Donnino fu, dunque, con buona probabilità, esponente dell’élite di corte e alto funzionario dell’imperatore Massimiano.
Questa sua appartenenza alla nobilitas potrebbe fornire anche una possibile spiegazione al suo nome, Domninus, che più che ad un gentilizio o ad un nome proprio farebbe pensare ad una condizione, quella appunto del Signorino o, meglio, del Signorotto.
Ma Domninus fu cristiano e “propter fidem Christi”, per questa sua radicata fede in Cristo – come ricorda il Martirologio di Rabano Mauro, Acta Sanctorum, Octobris, (IV secolo) - subì il martirio. Infatti prima dell’Editto di Milano del 313 – voluto dall'imperatore Costantino e conosciuto anche come “Editto di tolleranza” che, di fatto, liberalizza il culto, anche quello cristiano, all'interno dei confini dell’Impero - i cristiani venivano perseguitati e a quelli di loro che ricoprivano importanti incarichi nell'amministrazione dello Stato, come nel caso di Donnino, veniva chiesto di abiurare e di sacrificare al culto dell’Imperatore, come testimonianza di fedeltà allo Stato, che l’Augusto incarnava.
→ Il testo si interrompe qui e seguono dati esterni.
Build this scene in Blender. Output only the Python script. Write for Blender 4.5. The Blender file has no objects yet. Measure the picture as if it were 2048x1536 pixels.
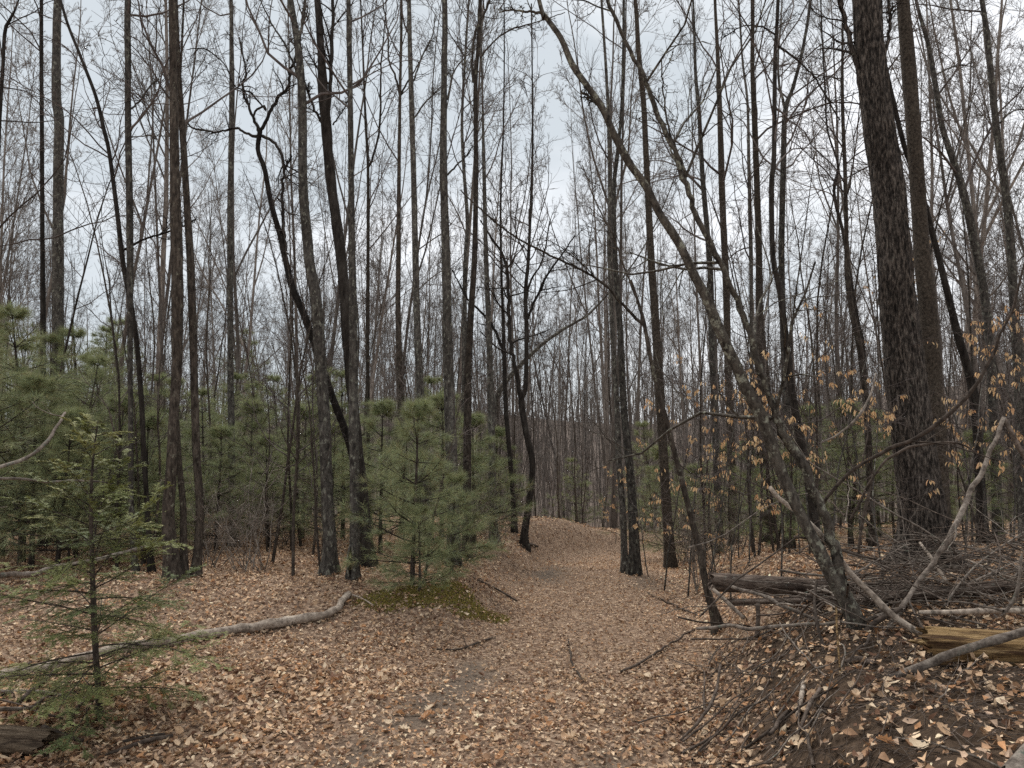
import bpy, math
import numpy as np
from mathutils import Vector, Matrix

# ------------------------------------------------------------------ camera, sky, sun, exposure
SC = bpy.context.scene
COL = SC.collection
PITCH = math.radians(5.5)
F = 1538.0                      # focal length in photo pixels (2048 wide)
CAM = np.array([0.0, 0.0, 1.6])
cam = bpy.data.cameras.new('camera')
cam.sensor_width = 36.0
cam.lens = 36.0 * F / 2048.0
cam.clip_start = 0.05
cam.clip_end = 3000
cam_o = bpy.data.objects.new('camera', cam)
COL.objects.link(cam_o)
cam_o.location = CAM
cam_o.rotation_euler = (math.pi / 2 + PITCH, 0, 0)
SC.camera = cam_o

SUN_EL, SUN_AZ = 58.0, -25.0    # degrees; azimuth from +Y towards +X
w = bpy.data.worlds.new('World')
SC.world = w
w.use_nodes = True
nt = w.node_tree
nt.nodes.clear()
N = lambda t: nt.nodes.new(t)
out = N('ShaderNodeOutputWorld')
sky = N('ShaderNodeTexSky')
sky.sky_type = 'NISHITA'
sky.sun_disc = False
sky.sun_elevation = math.radians(SUN_EL)
sky.sun_rotation = math.radians(SUN_AZ)
sky.air_density = 1.0
bg1 = N('ShaderNodeBackground'); bg1.inputs['Strength'].default_value = 0.10
nt.links.new(sky.outputs[0], bg1.inputs[0])
tc = N('ShaderNodeTexCoord')
mp = N('ShaderNodeMapping'); mp.inputs['Scale'].default_value = (1.0, 1.0, 2.2)
mp.inputs['Location'].default_value = (5.258, 8.138, 6.138)
nt.links.new(tc.outputs['Generated'], mp.inputs[0])
no = N('ShaderNodeTexNoise'); no.inputs['Scale'].default_value = 1.15; no.inputs['Detail'].default_value = 7; no.inputs['Roughness'].default_value = 0.52
nt.links.new(mp.outputs[0], no.inputs[0])
cr = N('ShaderNodeValToRGB')
cr.color_ramp.elements[0].position = 0.38; cr.color_ramp.elements[0].color = (0.275, 0.297, 0.312, 1)
cr.color_ramp.elements[1].position = 0.63; cr.color_ramp.elements[1].color = (0.50, 0.503, 0.515, 1)
e = cr.color_ramp.elements.new(0.50); e.color = (0.43, 0.437, 0.447, 1)
nt.links.new(no.outputs[0], cr.inputs[0])
bg2 = N('ShaderNodeBackground'); bg2.inputs['Strength'].default_value = 1.0
nt.links.new(cr.outputs[0], bg2.inputs[0])
mx = N('ShaderNodeMixShader'); mx.inputs[0].default_value = 0.96
nt.links.new(bg1.outputs[0], mx.inputs[1]); nt.links.new(bg2.outputs[0], mx.inputs[2])
nt.links.new(mx.outputs[0], out.inputs[0])

sun = bpy.data.lights.new('sun', 'SUN')
sun.energy = 1.5
sun.angle = math.radians(24)
sun.color = (1.0, 0.97, 0.92)
sun_o = bpy.data.objects.new('sun', sun); COL.objects.link(sun_o)
_el, _az = math.radians(SUN_EL), math.radians(SUN_AZ)
_d = Vector((math.sin(_az) * math.cos(_el), math.cos(_az) * math.cos(_el), math.sin(_el)))
sun_o.rotation_euler = (-_d).to_track_quat('-Z', 'Y').to_euler()

SC.view_settings.view_transform = 'Standard'
SC.view_settings.look = 'None'
SC.view_settings.exposure = 1.3
SC.view_settings.gamma = 1.0
SC.view_settings.use_curve_mapping = False
SC.cycles.max_bounces = 5
SC.cycles.diffuse_bounces = 2
SC.cycles.transparent_max_bounces = 4
SC.cycles.use_denoising = False
SC.cycles.use_adaptive_sampling = False

rng = np.random.default_rng(11)

# ------------------------------------------------------------------ helpers
def sm(a, b, x):
    t = np.clip((np.asarray(x, float) - a) / (b - a), 0, 1)
    return t * t * (3 - 2 * t)

def _hash(ix, iy, iz):
    h = (ix.astype(np.int64) * 374761393 + iy.astype(np.int64) * 668265263 + iz.astype(np.int64) * 2147483647 * 13 + 1274126177)
    h = (h ^ (h >> 13)) * 1274126177 & 0x7fffffff
    h = h ^ (h >> 16)
    return (h & 0xffff) / 65535.0

def vnoise(p):
    """value noise in -1..1 for points (...,3)"""
    p = np.asarray(p, float)
    i = np.floor(p); f = p - i; f = f * f * (3 - 2 * f)
    i = i.astype(np.int64)
    r = 0
    for dx in (0, 1):
        for dy in (0, 1):
            for dz in (0, 1):
                wgt = (f[..., 0] if dx else 1 - f[..., 0]) * (f[..., 1] if dy else 1 - f[..., 1]) * (f[..., 2] if dz else 1 - f[..., 2])
                r = r + wgt * _hash(i[..., 0] + dx, i[..., 1] + dy, i[..., 2] + dz)
    return r * 2 - 1

def n2(x, y, s, k=0.0):
    x = np.asarray(x, float); y = np.asarray(y, float)
    return vnoise(np.stack([x * s + 17.3, y * s - 4.1, np.zeros_like(x * y) + k], -1))

_cy = [-30, 3, 4, 7.4, 10.5, 13.4, 15, 17, 20, 26, 40, 80, 600]
_cx = [-1.0, -.6, -.3, .7, .98, 1.45, 2.0, 3.0, 5.0, 9, 20, 50, 60]
_ry = [-30, 3, 4, 5.5, 7, 9, 11, 16, 22, 40, 600]
_rx = [.4, .60, .82, 1.2, 1.6, 1.9, 2.3, 3.7, 7.5, 25, 60]
def H(x, y, fine=True):
    """height of the forest floor"""
    x = np.asarray(x, float); y = np.asarray(y, float)
    cx = np.interp(y, _cy, _cx); xr = np.interp(y, _ry, _rx)
    z = -0.085 * np.clip(y - 11.0, 0, 22) - 0.9 * sm(18, 34, y)
    s = cx - x
    left = 0.30 * sm(0.75, 1.45, s) * sm(6.7, 8.4, y) + 0.10 * sm(1.0, 3.0, s) * sm(10, 15, y) + 0.42 * sm(0.5, 1.5, s) * sm(11.8, 15.0, y) * (1 - .65 * sm(15.5, 19, y))
    left += 0.05 * np.exp(-((x + .55) / .6) ** 2 - ((y - 7.75) / .35) ** 2)
    left += 0.10 * sm(1.5, 5, s) * (1 - sm(6.5, 9, y))
    t = x - xr
    right = (0.52 * sm(-.05, 1.15, t) + 0.12 * sm(1.2, 4, t)) * (1 - 0.5 * sm(8.0, 11, y))
    right += 0.28 * sm(.0, 1.4, t) * sm(11, 15, y)
    right += 0.8 * sm(3, 14, t) * sm(8, 25, y) + 5 * sm(10, 60, t) * sm(15, 60, y)
    z = z + left + right
    z = z + 11.5 * sm(52, 165, y + 18 * np.sin(x / 60.0)) + (3 * n2(x, y, 0.012) + 2.2 * n2(x, y, .035)) * sm(60, 140, y)
    z = z + 0.05 * n2(x, y, 0.5) + 0.5 * n2(x, y, .06) * sm(22, 50, y)
    if fine:
        z = z + 0.018 * n2(x, y, 2.3) + 0.012 * n2(x, y, 6.0) * (1 + 3.0 * sm(.1, .5, t))
    return z

def h1(x, y):
    return float(H(np.array([x]), np.array([y]))[0])

_fw = np.array([0, math.cos(PITCH), math.sin(PITCH)])
_up = np.array([0, -math.sin(PITCH), math.cos(PITCH)])
def ray(px, py):
    return np.array([1.0, 0, 0]) * (px - 1024) / F + _fw + _up * (768 - py) / F
def at(px, py, D):
    d = ray(px, py)
    return CAM + d * (D / d[1])
def ground(px, py):
    d = ray(px, py); d = d / d[1]
    ys = np.arange(2.0, 60, 0.02)
    p = CAM + d * ys[:, None]
    below = np.nonzero(p[:, 2] < H(p[:, 0], p[:, 1]))[0]
    return p[below[0]] if len(below) else p[-1]

def smooth(pts, n):
    """Catmull-Rom through rows (any width), n samples"""
    pts = np.asarray(pts, float)
    if len(pts) < 3:
        t = np.linspace(0, 1, n)[:, None]
        return pts[0] * (1 - t) + pts[-1] * t
    q = np.vstack([2 * pts[0] - pts[1], pts, 2 * pts[-1] - pts[-2]])
    seg = np.linalg.norm(np.diff(pts[:, :3], axis=0), axis=1); cum = np.r_[0, np.cumsum(seg)]
    s = np.linspace(0, cum[-1], n)
    k = np.clip(np.searchsorted(cum, s, side='right') - 1, 0, len(pts) - 2)
    t = ((s - cum[k]) / np.maximum(seg[k], 1e-9))[:, None]
    a, b, c, d = q[k], q[k + 1], q[k + 2], q[k + 3]
    return .5 * (2 * b + (c - a) * t + (2 * a - 5 * b + 4 * c - d) * t ** 2 + (3 * b - a - 3 * c + d) * t ** 3)

class MB:
    def __init__(s):
        s.v = []; s.q = []; s.t = []; s.c = []; s.n = 0
    def add(s, v, q=None, t=None, col=None):
        v = np.asarray(v, float).reshape(-1, 3)
        s.v.append(v)
        if q is not None and len(q): s.q.append(np.asarray(q).reshape(-1, 4) + s.n)
        if t is not None and len(t): s.t.append(np.asarray(t).reshape(-1, 3) + s.n)
        if col is not None: s.c.append(np.asarray(col, float).reshape(-1, 3))
        s.n += len(v)
        return s
    def mesh(s, name, mat, shade=True, origin=(0, 0, 0)):
        me = bpy.data.meshes.new(name)
        v = (np.vstack(s.v) - np.asarray(origin)).astype(np.float32)
        me.vertices.add(len(v)); me.vertices.foreach_set('co', v.ravel())
        q = np.vstack(s.q) if s.q else np.zeros((0, 4), int)
        t = np.vstack(s.t) if s.t else np.zeros((0, 3), int)
        loops = np.r_[q.ravel(), t.ravel()].astype(np.int32)
        me.loops.add(len(loops)); me.loops.foreach_set('vertex_index', loops)
        st = np.r_[np.arange(len(q)) * 4, len(q) * 4 + np.arange(len(t)) * 3].astype(np.int32)
        me.polygons.add(len(st)); me.polygons.foreach_set('loop_start', st)
        me.polygons.foreach_set('use_smooth', np.full(len(st), shade, bool))
        me.update(calc_edges=True)
        if s.c:
            c = np.vstack(s.c); c = np.c_[c, np.ones(len(c))].astype(np.float32)
            a = me.color_attributes.new('tint', 'FLOAT_COLOR', 'POINT')
            a.data.foreach_set('color', c.ravel())
        me.materials.append(mat)
        return me
    def build(s, name, mat, parent=None, shade=True, origin=(0, 0, 0)):
        me = s.mesh(name, mat, shade, origin)
        o = bpy.data.objects.new(name, me); COL.objects.link(o)
        if parent is not None: o.parent = parent
        else: o.location = origin
        return o

def unit(a):
    return a / np.maximum(np.linalg.norm(a, axis=-1, keepdims=True), 1e-9)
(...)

Molti cedettero e della sorte del “lapsi” – letteralmente gli scivolati, coloro cioè che abiurarono per paura o per convenienza – la Chiesa del IV secolo, ormai uscita dalle catacombe e libera di professare il proprio Credo, si occuperà a lungo.
Ma Donnino no.
Rifiuterà di sacrificare al culto dell’imperatore, rinnovando con questo gesto la fedeltà a Massimiano, e per questo verrà condannato a morte; proverà a scappare “cum vellet persecutionis rabiem declinare”, ma raggiunto dai soldati dell’imperatore nei pressi di a Fidenza, “in eadem via Claudia, loco fluvio Sisterioni pene contiguo”, verrà catturato e giustiziato.